Precisamos de soberania sobre nossos
corpos e nossas vidas para não sermos cidadãs de segunda classe. Se não podemos
decidir sobre nossos corpos, como disse Simone de Beauvoir, somos simplesmente
escravas.
Por Marta Dillon – trechos traduzidos de artigo do jornal
argentino Página/12, de 09/08/2018
(o complemento do título e o destaque acima são da edição deste blog)
(…) uma história que conserva a memória do genocídio
das bruxas e que se rebela contra a morte gritando: somos as netas de todas as
bruxas que nunca puderam queimar. Porque em algum momento (a las mujeres) nos
queimaram por tomar decisões sobre nossos corpos, nos queimaram porque nos
reuníamos entre nós mesmas, porque nossa capacidade reprodutiva necessitava ser
apropriada para reproduzir somente força de trabalho. Não nos esqueçamos disso.

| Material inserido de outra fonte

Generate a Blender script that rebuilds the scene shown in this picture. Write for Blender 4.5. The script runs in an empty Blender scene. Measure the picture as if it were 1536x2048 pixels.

É o mesmo poder que agora pressiona a mais rançosa –rançosa porque cheira mal –
da liderança política para que decida contra as mulheres. O mesmo poder que sempre
esteve contra todas as liberdades. A Igreja Católica e as igrejas evangélicas
pretendem falar por nós; usam seu poder de veto porque se sentem ameaçadas,
porque não têm como sustentar a moral que proclamam quando sua instituição está
corrompida pela pedofilia, pelos abusos contra as freiras, pela organização
patriarcal onde as mulheres não têm nenhum poder. Pretendem nos arrebatar nossas
vidas, nossos prazeres, nossos desejos; pretendem ocultar o que é uma evidência
concreta: a maternidade tem que ser desejada e é por isso que abortamos. O
fizemos por muitos anos com vergonha, com temor devido à criminalização, com medo
de não saber se estávamos nas mãos de quem sabia o que fazia. O fizemos,
abortamos na clandestinidade, porque isso é defender nossa liberdade. E a liberdade
não se pede, se toma, se busca. Mas já não queremos mais por em risco nossa
vida, não tem sentido, nossa insubmissão é essa: defender nossas vidas como
cada vez que dizemos #NiUnaMenos. Basta de femicídios. Basta de femicídios de Estado,
que isso e não outra coisa é cada mulher que morreu ou que morre agora mesmo
por ter que recorrer a um aborto inseguro.
Que argumento puderam colocar os defensores dos antidireitos?
Que argumento de peso se pode (pôde) escutar, nestes meses de debate, que tivesse
a força suficiente para contradizer que nós precisamos de soberania sobre nossos
corpos e nossas vidas para não sermos cidadãs de segunda classe? Se não podemos
decidir sobre nossos corpos, como disse Simone de Beauvoir, somos simplesmente
escravas.
(...)
Porque à clandestinidade não se volta, aborto se diz
em voz alta, as maternidades serão desejadas ou não serão. E a revolução que
estamos gestando, sem dúvida, é feminista.